Given problem => Check each line of the material below for the string "from", then report how many lines have it, and nothing else.
┄┄┄┄┄┄┄┄┄┄┄┄┄┄┄┄┄┄┄┄
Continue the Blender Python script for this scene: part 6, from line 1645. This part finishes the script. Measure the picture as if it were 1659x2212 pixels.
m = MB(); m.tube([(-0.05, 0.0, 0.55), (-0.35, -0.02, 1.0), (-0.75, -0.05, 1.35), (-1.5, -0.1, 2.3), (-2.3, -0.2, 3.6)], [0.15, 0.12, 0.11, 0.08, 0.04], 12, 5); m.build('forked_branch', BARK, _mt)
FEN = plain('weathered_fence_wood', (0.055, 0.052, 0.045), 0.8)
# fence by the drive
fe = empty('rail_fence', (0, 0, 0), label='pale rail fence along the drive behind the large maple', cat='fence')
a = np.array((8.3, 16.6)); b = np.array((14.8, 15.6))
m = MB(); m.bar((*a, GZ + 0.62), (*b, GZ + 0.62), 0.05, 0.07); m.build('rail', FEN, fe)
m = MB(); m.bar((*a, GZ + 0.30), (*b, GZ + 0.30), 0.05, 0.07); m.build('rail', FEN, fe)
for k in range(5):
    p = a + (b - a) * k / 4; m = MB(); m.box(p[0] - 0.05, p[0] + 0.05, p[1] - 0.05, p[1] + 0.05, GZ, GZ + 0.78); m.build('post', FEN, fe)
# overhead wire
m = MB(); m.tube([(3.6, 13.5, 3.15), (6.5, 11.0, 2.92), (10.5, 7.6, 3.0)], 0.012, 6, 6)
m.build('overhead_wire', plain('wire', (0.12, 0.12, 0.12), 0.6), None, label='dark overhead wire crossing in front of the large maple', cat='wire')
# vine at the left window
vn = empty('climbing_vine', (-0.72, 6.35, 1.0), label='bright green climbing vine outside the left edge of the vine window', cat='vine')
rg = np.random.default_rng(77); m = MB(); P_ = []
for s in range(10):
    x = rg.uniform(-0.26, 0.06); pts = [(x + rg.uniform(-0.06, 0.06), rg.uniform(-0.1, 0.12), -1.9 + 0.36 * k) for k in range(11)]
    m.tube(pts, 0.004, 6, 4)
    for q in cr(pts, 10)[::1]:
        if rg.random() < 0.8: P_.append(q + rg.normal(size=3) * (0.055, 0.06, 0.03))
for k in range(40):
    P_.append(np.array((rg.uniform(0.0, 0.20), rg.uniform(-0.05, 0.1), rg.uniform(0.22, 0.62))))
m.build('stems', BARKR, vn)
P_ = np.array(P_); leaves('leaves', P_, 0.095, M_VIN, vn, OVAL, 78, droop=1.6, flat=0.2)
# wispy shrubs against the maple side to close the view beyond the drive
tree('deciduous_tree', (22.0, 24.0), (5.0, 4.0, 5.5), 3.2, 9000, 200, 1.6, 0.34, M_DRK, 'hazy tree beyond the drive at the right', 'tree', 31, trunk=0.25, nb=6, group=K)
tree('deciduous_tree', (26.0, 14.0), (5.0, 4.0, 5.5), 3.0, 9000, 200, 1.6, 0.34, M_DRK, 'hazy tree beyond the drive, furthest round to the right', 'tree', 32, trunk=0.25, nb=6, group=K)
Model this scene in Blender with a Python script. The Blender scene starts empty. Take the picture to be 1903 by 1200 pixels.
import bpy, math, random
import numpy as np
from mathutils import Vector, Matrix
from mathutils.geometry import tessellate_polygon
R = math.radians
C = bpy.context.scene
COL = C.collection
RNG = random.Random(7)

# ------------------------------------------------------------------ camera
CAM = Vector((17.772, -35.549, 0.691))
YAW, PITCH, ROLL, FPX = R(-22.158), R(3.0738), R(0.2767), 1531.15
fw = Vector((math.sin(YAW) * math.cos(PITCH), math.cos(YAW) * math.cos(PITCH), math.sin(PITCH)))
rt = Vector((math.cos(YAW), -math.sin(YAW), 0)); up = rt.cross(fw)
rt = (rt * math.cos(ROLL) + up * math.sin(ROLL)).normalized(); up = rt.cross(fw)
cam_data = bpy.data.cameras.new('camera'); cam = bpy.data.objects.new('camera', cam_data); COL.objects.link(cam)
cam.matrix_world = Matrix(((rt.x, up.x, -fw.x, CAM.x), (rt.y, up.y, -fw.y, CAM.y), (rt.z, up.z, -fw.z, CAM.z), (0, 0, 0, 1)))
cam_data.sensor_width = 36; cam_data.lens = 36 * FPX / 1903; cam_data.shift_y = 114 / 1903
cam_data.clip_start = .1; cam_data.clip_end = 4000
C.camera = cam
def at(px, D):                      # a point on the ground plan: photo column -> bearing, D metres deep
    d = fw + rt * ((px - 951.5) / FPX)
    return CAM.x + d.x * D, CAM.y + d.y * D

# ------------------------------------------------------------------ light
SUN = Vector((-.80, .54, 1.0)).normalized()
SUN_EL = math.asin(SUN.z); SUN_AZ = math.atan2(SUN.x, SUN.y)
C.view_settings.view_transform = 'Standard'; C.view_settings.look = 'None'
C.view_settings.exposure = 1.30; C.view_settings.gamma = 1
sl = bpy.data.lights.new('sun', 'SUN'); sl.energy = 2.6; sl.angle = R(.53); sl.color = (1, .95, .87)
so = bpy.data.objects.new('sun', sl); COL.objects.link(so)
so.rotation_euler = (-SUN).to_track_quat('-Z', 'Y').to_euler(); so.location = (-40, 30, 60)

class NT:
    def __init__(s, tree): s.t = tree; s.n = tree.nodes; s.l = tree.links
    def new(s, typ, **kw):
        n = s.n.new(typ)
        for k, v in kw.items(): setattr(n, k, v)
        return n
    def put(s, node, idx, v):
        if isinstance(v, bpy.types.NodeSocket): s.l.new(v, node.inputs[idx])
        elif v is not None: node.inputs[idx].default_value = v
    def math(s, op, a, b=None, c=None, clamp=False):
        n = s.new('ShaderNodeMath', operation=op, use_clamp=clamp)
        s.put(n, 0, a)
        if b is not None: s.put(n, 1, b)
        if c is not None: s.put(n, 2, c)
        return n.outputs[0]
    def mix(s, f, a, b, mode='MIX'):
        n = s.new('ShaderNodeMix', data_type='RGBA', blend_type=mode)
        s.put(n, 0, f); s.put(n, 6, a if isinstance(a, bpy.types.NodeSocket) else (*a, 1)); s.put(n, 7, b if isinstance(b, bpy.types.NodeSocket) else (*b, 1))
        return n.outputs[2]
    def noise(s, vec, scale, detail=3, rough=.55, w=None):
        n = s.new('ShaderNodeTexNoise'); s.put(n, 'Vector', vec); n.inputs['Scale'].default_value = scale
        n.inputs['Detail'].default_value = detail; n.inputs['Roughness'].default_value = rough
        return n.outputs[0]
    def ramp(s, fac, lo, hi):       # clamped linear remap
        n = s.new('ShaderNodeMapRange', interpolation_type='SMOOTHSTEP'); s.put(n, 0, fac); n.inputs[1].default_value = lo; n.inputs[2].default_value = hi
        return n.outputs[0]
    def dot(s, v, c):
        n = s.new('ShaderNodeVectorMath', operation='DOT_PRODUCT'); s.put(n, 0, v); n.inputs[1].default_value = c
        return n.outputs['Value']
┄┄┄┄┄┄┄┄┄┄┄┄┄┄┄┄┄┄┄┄
Expected answer => 3